The honor court case against UNC history graduate student Maya Little has been dismissed.

Little said Thursday that the panel hearing her appeal had ruled that Little’s “basic rights” were violated during the initial hearing.

The first panel to hear Little’s case found her guilty of violating the university’s honor code when she poured a mixture of what she said was her own blood and red ink on the Confederate monument on the Chapel Hill campus known as Silent Sam in the spring of 2018.

Little objected to one of the panelists on the first hearing, Frank Pray, who had made comments on social media supporting Silent Sam and criticizing protesters calling for its removal.

Pray remained on the panel and voted for sanctioning Little in what turned out to be a 3-2 decision.

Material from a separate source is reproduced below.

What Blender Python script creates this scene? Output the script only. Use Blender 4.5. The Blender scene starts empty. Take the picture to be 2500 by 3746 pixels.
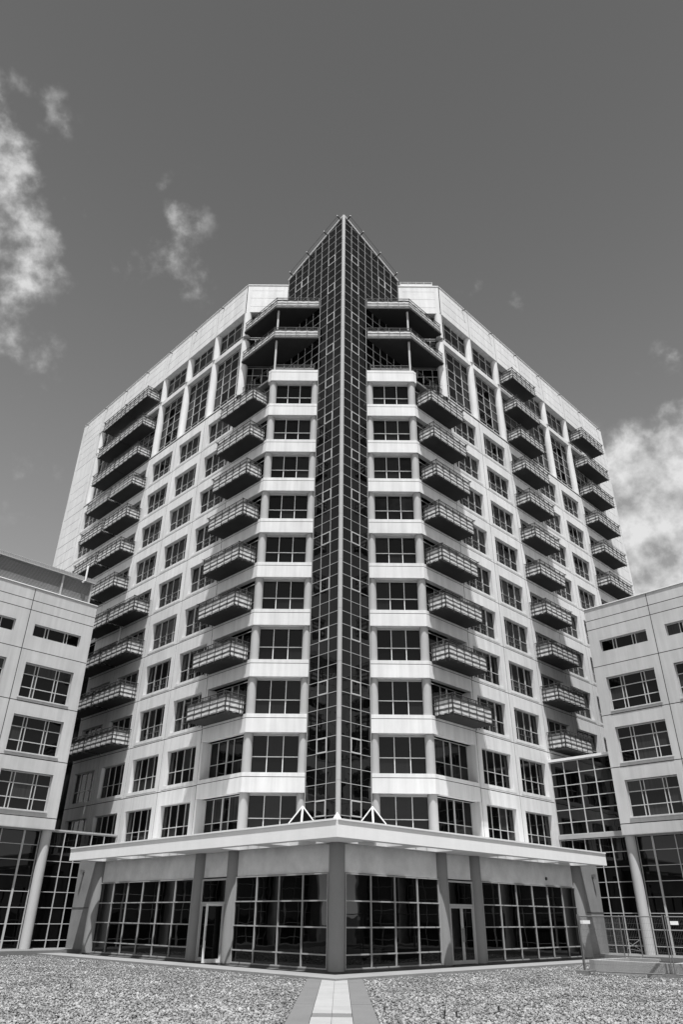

She was also criminally charged with a misdemeanor count of defacing a public monument for her actions last year. That case resulted in a guilty verdict, but the Orange County judge hearing the case continued judgment and waived all costs associated with the ruling, meaning she faced no further punishment.

Little’s honor court appeal was heard on Tuesday.

Prior to the hearing, activists rallied on the campus and placed a memorial to James Cates, who was murdered in the Pit on the UNC campus in 1970. Another marker honoring the “Negro Wench” referenced by Julian Carr at his dedication speech for Silent Sam in 1913 was placed in the public right of way on Franklin Street.

The marker honoring Cates was removed by Wednesday morning. The memorial on Franklin Street remained in place as of Thursday afternoon.

Protesters toppled the Silent Sam statue last August. The remaining base of the monument was ordered to be removed by then-chancellor Carol Folt in mid-January.

Five members of the UNC System Board of Governors are working with the campus administration to develop a plan for the future of the Confederate monument by a mid-March deadline.